PostgreSQL already has settings to configure an autovacuum process. Nowadays, one does not need to think how and when to exceute the PostgreSQL VACUUM, it is done automatically by the database. So let's begin with checking if the autovacuum process if it's on in your case.
postgres=# SELECT name, setting FROM pg_settings WHERE name='autovacuum';
name | setting
------------+---------
autovacuum | on
(1 row)
This tells us that the autovacuum process is already set up. If it's not then one can find the settings in the postgresql.conf file and control when/how the VACUUM daemon runs. Please don't forget to restart the PostgreSQL after any change in the settings in the file.
#------------------------------------------------------------------------------
# AUTOVACUUM PARAMETERS
#------------------------------------------------------------------------------
autovacuum = on # Enable autovacuum subprocess? 'on'
# requires track_counts to also be on.
log_autovacuum_min_duration = -1 # -1 disables, 0 logs all actions and
# their durations, > 0 logs only
# actions running at least this number
# of milliseconds.
autovacuum_max_workers = 3 # max number of autovacuum subprocesses
# (change requires restart)
autovacuum_naptime = 1min # time between autovacuum runs
autovacuum_vacuum_threshold = 50 # min number of row updates before vacuum
autovacuum_analyze_threshold = 50 # min number of row updates before analyze
autovacuum_vacuum_scale_factor = 0.2 # fraction of table size before vacuum
autovacuum_analyze_scale_factor = 0.1 # fraction of table size before analyze
autovacuum_freeze_max_age = 200000000 # maximum XID age before forced vacuum
# (change requires restart)
autovacuum_multixact_freeze_max_age = 400000000
# maximum multixact age
# before forced vacuum
# (change requires restart)
autovacuum_vacuum_cost_delay = 20ms # default vacuum cost delay for
# autovacuum, in milliseconds;
# -1 means use vacuum_cost_delay
autovacuum_vacuum_cost_limit = -1 # default vacuum cost limit for
# autovacuum, -1 means use
# vacuum_cost_limit
PostgreSQL vacuuming
In order to understand the reason behind the vacuuming process, let's go bit deeper to the PostgreSQL basics. PostgreSQL uses multi-version concurrency control (MVCC) to ensure data consistency and accessibilty in high-concurrency environments. Whenever any transaction begins, it operates in its own snapshot of the database, that means whenever any record is deleted, PostgreSQL instead of actually deleting it, it creates a dead row (called dead tuple). VACUUM process thereby helps in optimising the the resource usage, in a way also helping in the database performance.
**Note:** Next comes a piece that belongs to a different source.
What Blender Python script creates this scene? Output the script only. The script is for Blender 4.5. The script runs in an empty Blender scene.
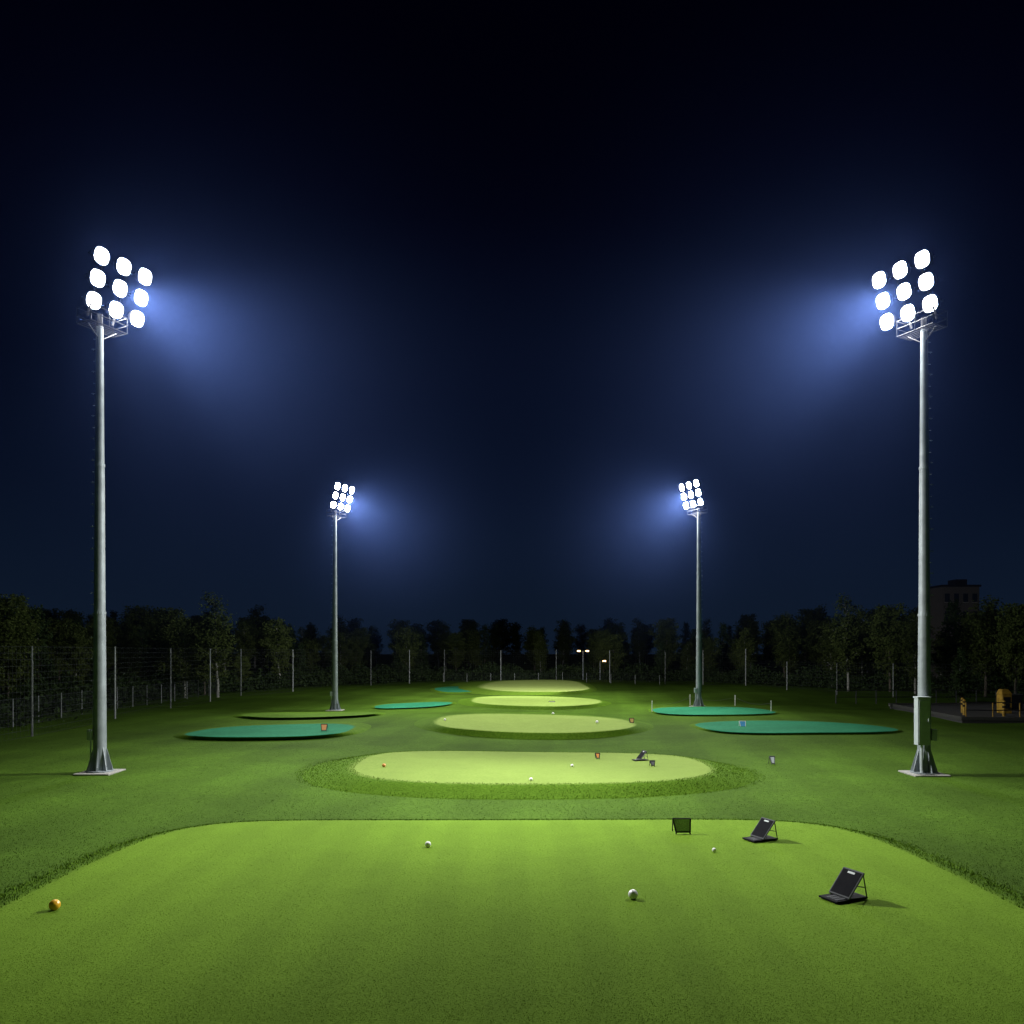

VACUUM does the following:
Initiate VACUUM manually for all tables.
postgres=# \c <database_name>;
<database_name>=# VACUUM (VERBOSE, ANALYZE);
Check documentation for more details.
Tracking Dead Tuples
postgres=# \c <database_name>;
<database_name>=# SELECT relname, n_dead_tup FROM pg_stat_user_tables;
relname | n_dead_tup
-----------+------------
table1 | 100
table2 | 280
Space usage by each table
postgres=# \c <database_name>;
<database_name>=# SELECT relname AS "table_name", pg_size_pretty(pg_table_size(pgc.oid)) AS "space_used" FROM pg_class AS pgc LEFT JOIN pg_namespace AS pgns ON (pgns.oid = pgc.relnamespace) WHERE nspname NOT IN ('pg_catalog', 'information_schema') AND nspname !~ '^pg_toast' AND relkind IN ('r') ORDER BY pg_table_size(pgc.oid) DESC LIMIT 1;
table_name | space_used
-----------------+------------
table1 | 240 MB
(1 row)
Autovacuum executed last time
postgres=# \c <database_name>;
<database_name>=# SELECT relname, last_vacuum, last_autovacuum FROM pg_stat_user_tables;
relname | last_vacuum | last_autovacuum
------------------------+-------------------------------+-------------------------------
table1 | 2019-07-05 11:27:05.612829+00 | 2019-04-27 15:21:59.739417+00
table2 | 2019-07-05 11:27:05.509527+00 | 2019-07-05 08:33:23.747207+00
To check if the autovacuum daemon is running always:
$ps -axww | grep autovacuum
That's it ! Once VACUUM has been executed and then track how many dead tuples are still left, you will find a very significant deacrease in the number of dead tuples in all tables in your database.